Thursday, August 5, 2010

"The labor, as always, remains all theirs"

One of the articles in the twentieth-anniversary issue of differences that I recently read has got me revisiting some of the issues I raised in The Matter of Tongues, my Guest of Honor speech for WisCon 32. In "Here are the Dogs: Poverty in Theory," Gayle Salamon begins by remarking
We have a contemporary theoretical discourse about gender in the United States; we have a critical theoretical discourse about race. That these theoretical discourses are ever changing, often overlapping, and hotly contested from without an within is a barometer of their robustness. We have not produced a similar theoretical discourse on class, despite the legacy of Marxism and its insistence on the centrality of class in social analysis. That class has been the undertheorized member of the modifying triumvirate of race-gender-class within the contemporary politics of diversity has oft been noted, but this has not been sufficient to reinvigorate its waning presence in considerations of difference and identity. Why might this be so? How are class, identity, and voice linked-- or separated-- within contemporary narrative and memoir, and what theoretical presuppositions around each of these terms underlie such connections and disjunctions?(168)
In my speech, I named intelligibility has a key problem for writing and reading stories by/about various "others." In her article, Salamon goes on to look at an aspect of that particular problem. She starts by considering a work published in 2007:
In the introduction to Poor People, William Vollmann reflects on some of the canonical work in the literature on poverty and considers the conditions of their making. He tell us that writing on poverty cannot be done successfully by people who are themselves poor. The suggestion that the poor are the least able narrators of their own poverty offers from the outset a vexed relation between language and poverty, a vexation that inverts the relation between voice and authenticity that we have often come to expect form literatures of difference. Within this logic, Vollmann is able to write his book Poor People because he was never poor, Steinbeck succeeds with Grapes of Wrath because he transcends his "poorish" origins, and George Orwell, who was once poor, could only have written Down and Out in Paris and London because he escaped that condition.

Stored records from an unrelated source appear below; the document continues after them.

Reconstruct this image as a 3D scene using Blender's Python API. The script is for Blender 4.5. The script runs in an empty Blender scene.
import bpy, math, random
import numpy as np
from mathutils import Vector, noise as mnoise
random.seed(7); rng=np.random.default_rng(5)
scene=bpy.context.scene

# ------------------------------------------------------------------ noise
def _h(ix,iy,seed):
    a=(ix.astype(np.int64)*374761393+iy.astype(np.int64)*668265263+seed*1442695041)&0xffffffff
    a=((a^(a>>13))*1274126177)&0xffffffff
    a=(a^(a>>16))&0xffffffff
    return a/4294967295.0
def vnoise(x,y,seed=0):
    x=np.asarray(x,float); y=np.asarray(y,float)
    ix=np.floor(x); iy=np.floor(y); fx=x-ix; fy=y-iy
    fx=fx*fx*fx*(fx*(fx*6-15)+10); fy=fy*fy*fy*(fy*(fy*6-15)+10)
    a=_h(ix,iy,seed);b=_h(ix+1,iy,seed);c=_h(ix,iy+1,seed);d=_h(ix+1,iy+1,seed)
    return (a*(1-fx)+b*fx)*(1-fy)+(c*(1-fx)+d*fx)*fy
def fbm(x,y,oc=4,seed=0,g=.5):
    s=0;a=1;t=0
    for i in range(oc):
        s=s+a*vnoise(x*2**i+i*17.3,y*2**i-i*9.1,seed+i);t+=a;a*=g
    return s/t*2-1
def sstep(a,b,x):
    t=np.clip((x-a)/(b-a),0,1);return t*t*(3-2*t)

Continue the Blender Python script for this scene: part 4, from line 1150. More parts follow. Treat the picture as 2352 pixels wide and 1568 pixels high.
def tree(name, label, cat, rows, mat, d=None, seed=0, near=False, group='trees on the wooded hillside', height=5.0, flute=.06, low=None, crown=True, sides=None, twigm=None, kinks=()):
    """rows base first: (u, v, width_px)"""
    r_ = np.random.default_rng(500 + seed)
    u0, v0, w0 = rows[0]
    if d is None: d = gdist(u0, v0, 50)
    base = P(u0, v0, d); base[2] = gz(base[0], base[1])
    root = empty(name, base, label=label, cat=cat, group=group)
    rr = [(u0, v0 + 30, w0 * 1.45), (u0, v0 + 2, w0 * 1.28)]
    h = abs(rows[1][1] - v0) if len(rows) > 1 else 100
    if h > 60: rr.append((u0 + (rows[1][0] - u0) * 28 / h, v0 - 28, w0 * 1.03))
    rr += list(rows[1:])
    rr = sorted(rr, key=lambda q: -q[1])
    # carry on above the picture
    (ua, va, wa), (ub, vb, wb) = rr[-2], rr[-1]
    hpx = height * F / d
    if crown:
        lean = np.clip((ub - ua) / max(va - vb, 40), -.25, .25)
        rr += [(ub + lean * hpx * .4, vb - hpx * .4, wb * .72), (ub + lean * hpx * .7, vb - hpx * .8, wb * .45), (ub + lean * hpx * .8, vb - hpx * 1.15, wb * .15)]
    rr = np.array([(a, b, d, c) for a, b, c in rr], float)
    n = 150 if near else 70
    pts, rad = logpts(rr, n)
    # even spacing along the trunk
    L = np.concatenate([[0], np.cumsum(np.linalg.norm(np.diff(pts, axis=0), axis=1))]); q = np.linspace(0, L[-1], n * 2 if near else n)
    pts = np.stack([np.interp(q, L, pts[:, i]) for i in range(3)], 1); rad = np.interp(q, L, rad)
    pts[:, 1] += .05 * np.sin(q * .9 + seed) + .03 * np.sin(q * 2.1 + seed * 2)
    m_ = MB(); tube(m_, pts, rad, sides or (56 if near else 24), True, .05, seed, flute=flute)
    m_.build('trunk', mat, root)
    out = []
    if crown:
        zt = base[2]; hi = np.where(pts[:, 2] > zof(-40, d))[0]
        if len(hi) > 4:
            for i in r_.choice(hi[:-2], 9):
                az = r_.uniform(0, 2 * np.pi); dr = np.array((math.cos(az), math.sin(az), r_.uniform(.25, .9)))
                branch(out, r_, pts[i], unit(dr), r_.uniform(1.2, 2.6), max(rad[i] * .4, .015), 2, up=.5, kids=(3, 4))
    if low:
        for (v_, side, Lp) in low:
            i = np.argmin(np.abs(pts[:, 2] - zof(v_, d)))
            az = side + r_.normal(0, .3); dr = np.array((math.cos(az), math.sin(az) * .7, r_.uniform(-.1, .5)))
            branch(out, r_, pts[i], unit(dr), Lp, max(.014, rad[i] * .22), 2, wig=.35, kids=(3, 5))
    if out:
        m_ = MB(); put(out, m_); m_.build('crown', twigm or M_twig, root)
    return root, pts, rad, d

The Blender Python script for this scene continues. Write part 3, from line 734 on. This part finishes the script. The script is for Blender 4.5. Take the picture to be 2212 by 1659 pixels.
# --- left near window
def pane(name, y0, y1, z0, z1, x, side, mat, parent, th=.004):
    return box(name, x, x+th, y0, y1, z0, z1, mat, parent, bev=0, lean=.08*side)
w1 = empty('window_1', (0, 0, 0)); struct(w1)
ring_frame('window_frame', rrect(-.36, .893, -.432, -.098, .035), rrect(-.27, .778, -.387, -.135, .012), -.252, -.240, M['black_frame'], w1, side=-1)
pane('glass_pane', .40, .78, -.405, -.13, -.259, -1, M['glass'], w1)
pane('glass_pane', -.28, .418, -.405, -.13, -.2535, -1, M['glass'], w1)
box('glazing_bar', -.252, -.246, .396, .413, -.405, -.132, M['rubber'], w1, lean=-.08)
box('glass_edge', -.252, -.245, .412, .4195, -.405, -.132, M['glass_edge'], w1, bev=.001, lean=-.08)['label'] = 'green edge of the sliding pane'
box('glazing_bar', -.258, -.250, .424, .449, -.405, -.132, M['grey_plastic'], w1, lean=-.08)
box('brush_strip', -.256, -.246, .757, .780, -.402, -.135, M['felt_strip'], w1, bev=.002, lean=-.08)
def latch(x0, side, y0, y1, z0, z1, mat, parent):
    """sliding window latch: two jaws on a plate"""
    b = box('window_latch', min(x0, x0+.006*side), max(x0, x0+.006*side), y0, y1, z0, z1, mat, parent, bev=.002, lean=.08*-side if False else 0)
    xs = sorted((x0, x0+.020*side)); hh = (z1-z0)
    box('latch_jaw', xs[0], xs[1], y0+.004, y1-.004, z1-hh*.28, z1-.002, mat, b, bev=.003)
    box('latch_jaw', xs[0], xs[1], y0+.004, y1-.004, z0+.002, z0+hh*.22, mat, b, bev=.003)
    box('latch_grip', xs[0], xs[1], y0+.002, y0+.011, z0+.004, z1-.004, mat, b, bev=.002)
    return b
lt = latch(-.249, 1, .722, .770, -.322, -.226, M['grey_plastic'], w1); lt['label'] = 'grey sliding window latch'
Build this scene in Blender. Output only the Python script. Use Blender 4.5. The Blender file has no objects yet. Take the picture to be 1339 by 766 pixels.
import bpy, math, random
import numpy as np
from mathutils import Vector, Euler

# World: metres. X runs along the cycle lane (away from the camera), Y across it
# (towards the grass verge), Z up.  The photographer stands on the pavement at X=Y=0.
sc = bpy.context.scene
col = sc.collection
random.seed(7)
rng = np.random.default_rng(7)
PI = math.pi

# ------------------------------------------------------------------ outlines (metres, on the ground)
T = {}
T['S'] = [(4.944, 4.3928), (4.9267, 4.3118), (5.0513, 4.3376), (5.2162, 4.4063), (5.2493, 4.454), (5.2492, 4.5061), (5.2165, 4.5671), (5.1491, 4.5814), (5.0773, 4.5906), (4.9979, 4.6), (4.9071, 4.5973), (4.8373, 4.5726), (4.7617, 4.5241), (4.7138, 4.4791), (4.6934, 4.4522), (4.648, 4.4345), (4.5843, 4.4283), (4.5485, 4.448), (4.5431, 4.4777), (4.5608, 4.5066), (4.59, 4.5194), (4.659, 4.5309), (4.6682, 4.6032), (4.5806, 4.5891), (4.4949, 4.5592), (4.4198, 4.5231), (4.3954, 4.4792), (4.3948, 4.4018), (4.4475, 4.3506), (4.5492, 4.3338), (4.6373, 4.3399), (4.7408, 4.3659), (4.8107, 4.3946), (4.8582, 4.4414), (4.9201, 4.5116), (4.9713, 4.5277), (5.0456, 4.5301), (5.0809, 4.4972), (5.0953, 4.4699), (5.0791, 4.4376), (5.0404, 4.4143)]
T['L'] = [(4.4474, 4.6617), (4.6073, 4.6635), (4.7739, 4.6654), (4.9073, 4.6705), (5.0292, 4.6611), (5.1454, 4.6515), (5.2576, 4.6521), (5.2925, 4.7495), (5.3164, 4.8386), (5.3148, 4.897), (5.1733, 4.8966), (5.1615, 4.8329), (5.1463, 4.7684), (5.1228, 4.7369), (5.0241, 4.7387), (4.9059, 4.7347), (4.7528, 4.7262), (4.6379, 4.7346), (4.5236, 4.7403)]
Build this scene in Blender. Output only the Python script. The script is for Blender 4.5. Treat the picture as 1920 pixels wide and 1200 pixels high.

Books about the poor, Vollmann explains, are neither by nor for the poor, a circumstance to which he seems resigned. (168-169)
And what is his reasoning?
Those living in poverty, Vollmann propounds, cannot understand their condition, its complexity, or themselves. The poor, through no fault of their own, are a simple people. Poverty itself has simplified them, and thus the language used to both address and describe them, Volmann suggests, should be simple.

The assertion of this kind of moralist anti-aesthetic is astonishingly common when the subject is poverty. The contention that linguistic complexity invites or enacts a kind of corruption on the part of the writer and that language describing the poor must be mimetically impoverished, as bare and minimal as the lives of the poor themselves, is both a misrecognition of the lives of the poor and inattentive to the complexities of languages of poverty. (171)
Salamon then notes that Orwell is a vehement proponent of this point of view. She looks at Down and Out in Paris and London and sees him objectifying poverty and muses about the way in which he separates himself from "the poor with whom he works, lodges, and tramps": "It may only be the rich who look at the poor and see poverty. The poor certainly do not see one another that way." (172) Analyzing Orwell's language when writing about his personal experiences of poverty, she concludes
Language that is simple, direct, and clear is unmanageable in the grip of poverty, both for Orwell the writer and Orwell the down-and-out narrating character. Indeed, during the humiliations of his encounters with the laundress, the tobacconist, the shopkeeper, he does not once utter "I," settling back into it only after the present tense misery of those three weeks has passed.

In such texts as these, a disidentification with the poor is the only enabling term for speaking about the poor, even by the poor themselves. The experience of poverty is unspeakable in some profound way, Orwell's prose seems to suggest, but if it is unspeakable, if he is neither able to tell the laundress the truth of his situation nor able to summon the narrative "I" to help his description, every last mundane detail of his daily life is suddenly rendered vastly more intricate and impossible, and in a way that requires untruthfulness, "a net of lies" constantly. (173)
Salamon then returns to Vollmann-- and his confronting his subjects with the question "Why are you poor?" Vollman is apparently disgusted with the responses he gets. Apparently, since as Salamon says "Poverty, for Vollmann, is the only thing to be said about [a woman he is interviewing]," this is all he can think to ask. As she ripostes
One would not ask 'Why are you a woman?' Or, "Why are you black?'...To ask 'Why are you poor?' of a poor person does not absolve but rather holds him or her responsible for both his or her circumstance and its transparent narration. The question assumes that self-narration offers meaning that is then transparently available to the writer and his or her readers in turn. It asserts a great many things and then puts the weight of explanation on the poor; the labor, as always, remains all theirs. (175)
Indeed.

1 comment:

Josh said...

Thanks, Timmi! I went and read the essay--it's very well-written--and was impressed that it engages Orwell rather than just denouncing him Raymond Williams-fashion.

I look forward to Vollman's visiting nursing homes and asking people, "Why are you old?"